Review: A Minecraft Movie
- ogradyfilm
- 4 minutes ago
- 2 min read

In 2013, Red Letter Media’s Rich Evans coined the term “non-medy” to describe humor with a negative value of entertainment. Imagine a joke so utterly abysmal that it actually diminishes your ability to experience joy and laughter—your smile evaporating like spit on hot asphalt. “Cringe” is too an inadequate an adjective; non-medy is actively hostile to the viewer, causing physical harm and psychological distress.
Anyway, I caught a screening of A Minecraft Movie this weekend.
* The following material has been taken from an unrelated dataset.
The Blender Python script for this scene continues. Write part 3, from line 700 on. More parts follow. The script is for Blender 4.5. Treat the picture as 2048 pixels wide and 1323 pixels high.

Okay, I don’t want to be excessively mean-spirited towards a product made specifically for TikTok-addicted children. After all, I didn’t exactly enter the theater in good faith; this was a purely educational venture—a misguided effort to discover what allegedly appeals to today’s youth (I watched Blumhouse’s resoundingly mediocre adaptation of Five Nights at Freddy’s for similar reasons). Such endeavors are, of course, inherently futile, and only reaffirm the tragic truth that I am now an out-of-touch old fart; if the late-night tween-to-teen crowd at the Kips Bay AMC was any indication, this film will enjoy a bright future as a kitschy call-and-response cult classic in the style of The Rocky Horror Picture Show—the target demographic loves the memes, much to my dismay (I have been thoroughly, permanently traumatized by the phrase “chicken jockey”).
Which isn’t to imply that the movie is totally irredeemable. The early scenes set in the “real world” are just quirky enough to be endearing, giving director Jared Hess ample opportunity to flex the creative muscles that made Napoleon Dynamite a sleeper hit. Despite being thinly sketched and underdeveloped, the characters are, in general, quite charming: Jason Mamoa is clearly having a blast playing the most flattering depiction of an ersatz Billy Mitchell I’ve ever encountered (obviously, the former Donkey Kong champ’s defamation lawsuits have achieved the desired results), and Jennifer Coolidge absolutely commits to her delightfully weird role.

Unfortunately, the script consistently squanders this meager potential. The tone swerves unpredictably between cloying sincerity and postmodern irreverence—to the detriment of both extremes. By volume, roughly ninety percent of Jack Black’s dialogue consists of verbally identifying whatever he happens to see, which I assume is intended to function as some clumsy approximation of a “running gag” (the remaining ten percent, for the record, is comparatively traditional expository narration). Scenes begin abruptly and meander aimlessly for a minute or two before petering out unceremoniously; the bare skeleton of a decent narrative (themes, conflicts, complications, et cetera) is vaguely discernible, but there’s little meat on the bones. Structurally speaking, it’s a mere shadow of hazily familiar storytelling conventions—more summary than substance, as though the initial plot outline was rushed into production before it could be expanded into a proper first draft.
There are five credited screenwriters, by the way.

I can’t think of a clever or insightful way to conclude this review—and honestly, why should I bother when A Minecraft Movie apparently doesn’t even consider itself worthy of a definite article? It certainly didn’t deserve the amount of time I spent typing the preceding paragraphs.